The speed at which marketing technology is accelerating has no doubt left many with severe whiplash as the tools and processes continue to change how customers are found online.
Even my head is spinning (and I’ve been working with online ads for ten years). Why? Because of the sheer power of ‘unattended’ machine learning to drive better results. That’s why we launched Apparatus: to leverage its power to generate leads, conversions, and revenue for clients.
One of the most common conversations that we have while onboarding our clients is when they tell us “we really know the demographic profile of our most profitable customers, can you make sure we target them?”. It’s a very well meaning conversation because the client is telling you exactly who to go after. And historically that’s been of great value.
But the last few years have yielded a consolidated strategy and best practice known as Look-Alike Modelling (LAL) for finding your target audience online. After five years of applying LAL, I’m now unconvinced that a client knows who they want to target; only who they were targeting before.
My experience with a large ‘safety-oriented’ Canadian SaaS company provides a recent, relevant example. Their direct and outbound marketing success over the years had been based exclusively on call centres and direct mail campaigns. Like so many other companies they were ‘once burned, twice shy’ when they dipped their feet in the digital waters to abysmal results. Meanwhile, their market share gradually declined year-over-year as new players entered their space. That fact – plus it was getting too expensive to produce new leads for their team using non-digital means – prompted them to overcome their shyness and try digital again.
During our onboarding call, they provided a detailed list of their customers they’d acquired over the years along with their customers’ industries including construction, extraction, electrical, plumbing and even resource exploration. Naturally we aggressively began targeting those markets across multiple channels.
The early results were fine though very much on par with their offline marketing experience. So after the first month of exploring the market through digital advertising, I suggested that we target more broadly and include users we may have missed or assumed didn’t exist. More specifically, I suggested we experiment with a LAL look-alike model of their existing customer base and find users who were similar to them, regardless of their industry.
Everyone that works in digital marketing will likely endorse my view that look-alike match technology is one of the most consequential tactics to hit the market over the last decade.
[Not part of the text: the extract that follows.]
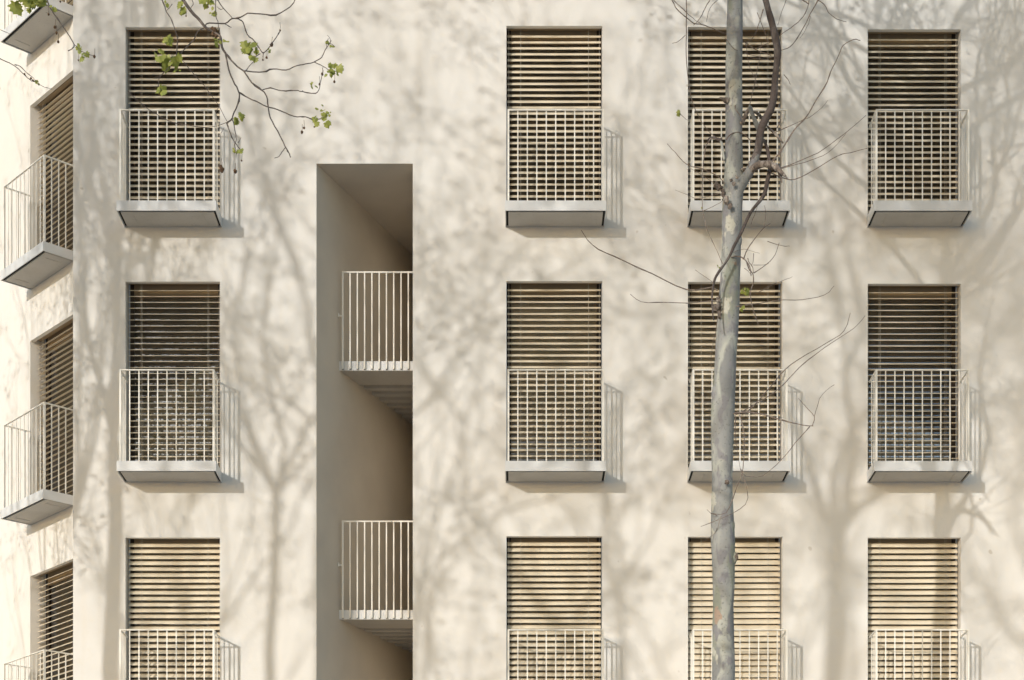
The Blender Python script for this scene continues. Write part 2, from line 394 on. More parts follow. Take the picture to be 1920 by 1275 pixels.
def leaf(mb, c, size, rn, droop=.5, face=None):
    """a five-lobed plane leaf, slightly folded"""
    d = Vector((rn.uniform(-1, 1), rn.uniform(-1, 1), rn.uniform(-1, .2) - droop)).normalized()
    nr = Vector((rn.uniform(-.7, .7), -1 + rn.uniform(-.5, .5), rn.uniform(-.5, .6))) if face is None else face
    nr = (nr - d * nr.dot(d)).normalized(); s_ = d.cross(nr)
    o = [(0, 0), (-.10, .22), (-.08, .52), (.12, .36), (.30, .60), (.46, .40), (.62, .46), (.72, .22), (1.0, 0)]
    o += [(a, -b) for a, b in o[-2:0:-1]]
    fold = rn.uniform(.05, .45); curl = rn.uniform(-.25, .25)
    c = Vector(c); vs = [c + (d * a + s_ * b) * size - nr * (abs(b) * fold + a * a * curl) * size for a, b in o]
    mid = c + d * .38 * size
    vs.append(mid); k = len(o)
    mb.add(vs, [(i, (i + 1) % k, k) for i in range(k)])

def leaf_clump(mb, x, y, spx, Z, seed, n=3):
    rn = random.Random(seed)
    for i in range(n + 1):
        s_ = spx / FP * Z * rn.uniform(.32, .92)
        leaf(mb, PX(x + rn.uniform(-.45, .45) * spx, y + rn.uniform(-.55, .35) * spx, Z + rn.uniform(-.03, .03)), s_, rn)

# --- the tree in front of the facade
ZT = 15.8
base = PX(1357, YH, ZT); base.z = 0
T1 = empty('plane_tree', (base.x, base.y, 0))
tag(T1, 'slender pale-barked plane tree with broken side limbs, standing in front of the third window column', 'tree', 'plane trees along the street')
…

I can’t overstate how amazing it is, nor can I understate my passion for it.
In the below chart you can see (in blue) the week-to-week results of this engagement with a complete focus on look-alike audience technology over demographic data.

Apart from a major dip during the Christmas season when everyone was disengaged from work, there’s been a consistent climb to new all-time highs on a weekly basis. Happily we now find ourselves in a situation whereby the client conversation has evolved from “what’s the minimum we can spend online to get results?” to “what’s the maximum amount of budget we can give you?” A big swing in a really short time!
There were two additional interesting outcomes in this engagement. First, our client accounts have been used by LAL for targeting users who have a background in “safety” with job titles like “environmental safety compliance officer” rather than just involvement in broad career or industry groups that we were originally targeting. Second and even more interesting, we found there was a complete change in the demographic makeup of our ideal lead, who is now 10 years younger than our original assumption.
It’s all upside, right?
For clients, yes. For me not so much. I confess that the campaign architecture and design is almost too simple. It challenges my preference for greater sophistication and strategic acumen. Almost every one of this client’s accounts looks similar to the simplicity of what you see below.

That graphic is the actual design framework we leveraged for the SaaS client. Now the crazy part is that the “1% LAL” audience above has no other modifiers or audience/demographic parameters and it’s delivering the best CPA for the entire account. These “naked LALs” ad-sets have become the bane of my life, because I can’t beat them with better targeting or more sophisticated inclusions.
Below you can see how many instances we’re running this design in. Believe me, I am trying to find a more sophisticated architecture. But it just keeps winning!



I can’t quite articulate the humour in this, but there’s a certain irony of being dissatisfied with the aesthetic design of your account ‘build’, despite the client’s resounding praise for the results. I don’t know — maybe at the age of 30 I’ve become cantankerous. But designing new creative architecture builds is a passion for me. So the effectiveness of such a simple strategy feels offensive to me.
So I’ll live with it, but I don’t have to like it. Happily though, our clients like it a lot.